Niente acqua nelle caraffe per i bambini con il pasto da casa, anzi Sì. Questo era quanto emergeva dopo la votazione tenutasi in sede di Consiglio Comunale a Torino lo scorso 6 febbraio poi rettificata dall’Assessore Federica Patti che è intervenuta e ha contattato le aziende del servizio ristorazione per chiedere di somministrata l’acqua nelle caraffe a tutti, non solo a chi è iscritto alla mensa.
Il dilagare del pasto da casa a fronte di un costo mesa inaccessibile a molte famiglie ha innescato una guerra che fa uso di molti scudi. Uno di questi è, appunto, la tutela del lavoro che ha spinto a bocciare una serie di emendamenti che avrebbero consentito di avere delle maggiori garanzie di trasparenza e qualità nel nuovo appalto della refezione scolastica, quindi a favore di tutti i bambini torinesi, e di garantire alcuni servizi essenziali ai bambini con il pasto da casa.
Un intervento, quello dell’Assessore Patti, che si è reso necessario per tranquillizzare i genitori dopo che il gruppo Cinque Stelle del Comune ha votato contro un emendamento che chiedeva di inserire nel prossimo appalto per la ristorazione scolastica il consumo dell’acqua dalle caraffe per tutti i bambini, anche per quelli che non usufruiscono del servizio mensa.
Gli emendamenti bocciati lunedì scorso minano una serie di diritti che si pensavano acquisiti: ai bambini con il pasto da casa non è garantito mangiare insieme ai propri compagni in mensa (bocciato l’emendamento che chiedeva di garantire l’uso promiscuo del refettorio), né il consumo dell’acqua delle caraffe, né l’uso dei cestini per i rifiuti.
Se i genitori che usufruiscono del servizio mensa possono costituirsi in commissioni mensa e fare regolari ispezioni in refettorio per controllare qualità e modalità del consumo in refettorio, ai genitori dei bambini con il pasto da casa non è permesso alcun monitoraggio. Respinta, infatti, la mozione per costituire una commissione di genitori dei bambini con il pasto da casa per poter controllare che il consumo del pasto domestico avvenga in condizioni idonee nel rispetto della sentenza della Corte d’Appello e delle ordinanze del Tribunale di Torino e delle disposizioni dettate dall’U.S.R. del Piemonte.
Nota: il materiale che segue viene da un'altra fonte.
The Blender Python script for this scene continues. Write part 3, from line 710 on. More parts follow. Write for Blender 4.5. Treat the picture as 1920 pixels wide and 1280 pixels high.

Eppure il nocciolo della questione non dovrebbe essere quello di mettere in difficoltà le famiglie dei bambini con il pasto da casa, ma di risolvere il problema da cui ha origine la guerra del panino: il rapporto costo/qualità della mensa scolastica torinese. Anche su questo tema non emerge l’intenzione del Comune di intervenire sulle tariffe che a Torino sono tra le più alte d’Italia: bocciato l’emendamento che chiedeva di ridurre la tariffa di 7,21 euro (5,60 a pasto + 302 d’iscrizione al servizio) sotto la soglia dei 5 euro.
La bocciatura di questi emendamenti rischia di alimentare quella guerra del panino che dilaga in tutta Italia e che contrappone, da una parte i Comuni spesso alleati delle aziende di ristorazione scolastica, con le quali, in alcune realtà, condivide interessi in società partecipate, e dall’altra, le famiglie più deboli, esposte alla crisi economica, ma anche quelle più sensibili alla qualità dell’alimentazione, fonte di salute per i propri figli, che la mensa non sembra più garantire.
Lavorare sugli indicatori di qualità e costo della mensa scolastica sarebbe, piuttosto, un modo concreto per affrontare e, magari, risolvere i problemi all’origine di questa contesa. Concentrare energie e risorse per rendere la mensa scolastica buona ad un costo accessibile può trasformarla in oggetto del desiderio delle famiglie e nel fiore all’occhiello di un Comune che può raccogliere consenso, alimentare una continuità politica a livello amministrativo e sviluppare economia e lavoro sul territorio. L’adozione di scelte politiche che discriminano i bambini con il pasto da casa, adducendo come motivo la difesa del lavoro, non fa altro che alimentare il conflitto che porterà ad un irrigidimento delle posizioni, innescando un clima ostile all’interno delle scuole che non fa bene a nessuno, soprattutto ai nostri figli.